According to OIG, a Utah-based trucker was charged with forgery in an effort to fraudulently acquire a commercial driver’s license. James Michael Austin previously held a CDL in Colorado, but it was revoked due to him being “a habitual traffic offender,” OIG says.

Austin allegedly used the identity of Michael James Fisher to apply for a Utah CDL, and during the application process, he fraudulently obtained a Maine driver’s license and a Colorado CDL Driving Skills Test Completion Statement form.

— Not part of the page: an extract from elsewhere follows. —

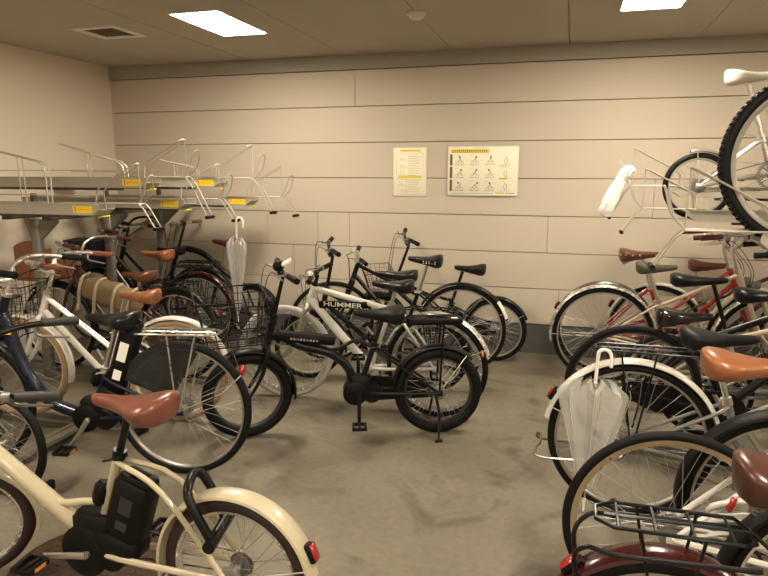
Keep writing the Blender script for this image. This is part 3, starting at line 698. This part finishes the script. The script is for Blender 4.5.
def rack_frame(label, x, s, ys, zb):
    t = thing('bicycle_rack', label, 'bicycle rack', (x, ys[0], 0)); y0 = ys[0]
    for y in ys:
        m = MB(); m.box((0, y - y0, zb / 2), (.07, .05, zb), bev=.006); m.box((0, y - y0, .006), (.16, .12, .012)); obj('post', m, PAINTG, t)
        g = MB(); g.prism([(-.09, zb + .0), (.19, zb + .0), (.19, zb - .02), (.035, zb - .15), (-.035, zb - .15), (-.09, zb - .02)] if s > 0 else [(-.26, zb), (.14, zb), (.14, zb - .03), (.035, zb - .2), (-.035, zb - .2), (-.26, zb - .03)], y - y0 - .012, y - y0 + .012); obj('gusset', g, PAINTG, t, smooth=False)
    for dx in (-.12 if s > 0 else -.24, .22 if s > 0 else .10):
        m = MB(); m.box((dx, (ys[-1] - y0) / 2, zb + .022), (.05, ys[-1] - y0 + .3, .036), bev=.004); obj('cross_beam', m, DST, t)
    for y in ys:
        m = MB(); m.box((0, y - y0 + .0, zb + .10), (.03, .03, .16)); obj('riser', m, DST, t, smooth=False)
rack_frame('grey steel posts and beams carrying the left upper tier of trays', -3.62, 1, [3.68, 4.42, 5.12], 1.17)
rack_frame('grey steel posts and beams carrying the right upper tier of trays', 1.55, -1, [2.6, 3.7, 4.95], 1.12)
# floor trays
FTR = mat('floor_tray_steel', (.24, .22, .18), .4, .6, noise=.1)
def floor_tray(label, Y, xa, xb, cap):
    t = thing('floor_tray', label, 'bicycle floor tray', (xa, Y, 0), 0, 'floor trays for the lower bicycles'); L = xb - xa
    m = MB(); m.box((L / 2, 0, .004), (L, .075, .006))
    for s_ in (-1, 1): m.box((L / 2, s_ * .039, .018), (L, .004, .034)); m.box((L / 2, s_ * .046, .034), (L, .016, .004))
    obj('channel', m, FTR, t, smooth=False)
    c = MB(); c.box((0 if cap < 0 else L, 0, .024), (.03, .11, .045), bev=.006); obj('end_cap', c, MBLK, t); return t
for Y, d in ((2.26, 'empty ended floor tray on the left closest to the camera, black end cap'), (2.98, 'left floor tray under the white bicycle with brown tyres'), (3.9, 'left floor tray under the oxblood bicycle with the board box'), (4.6, 'left floor tray under the bicycle with maroon fender'), (5.05, 'rearmost left floor tray against the back wall')):
    floor_tray(d, Y, -4.15, -2.32, 1)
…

The owner of a Missouri propane company was sentenced to 5 years probation and a $100 special assessment fee for illegally transporting hazmat in interstate commerce.

In November, OIG says Roy E. Maynard pleaded guilty to transporting liquefied petroleum gas without a CDL to customers in Kansas, Oklahoma, Arkansas and Missouri between May 2015 through April 2017.

Baton Rouge, La., news station WAFB reported earlier this month that trucker Trevis Phillips, a driver for Kent Oil Services in Port Allen, La., dumped between 20 and 30 barrels of gasoline in a pond.

Phillips has been charged with criminal trespassing, dumping a controlled product and criminal damage to property. WAFB reports that Kent Oil Services would clean up the gasoline, but that the company says it had no knowledge of what Phillips allegedly did.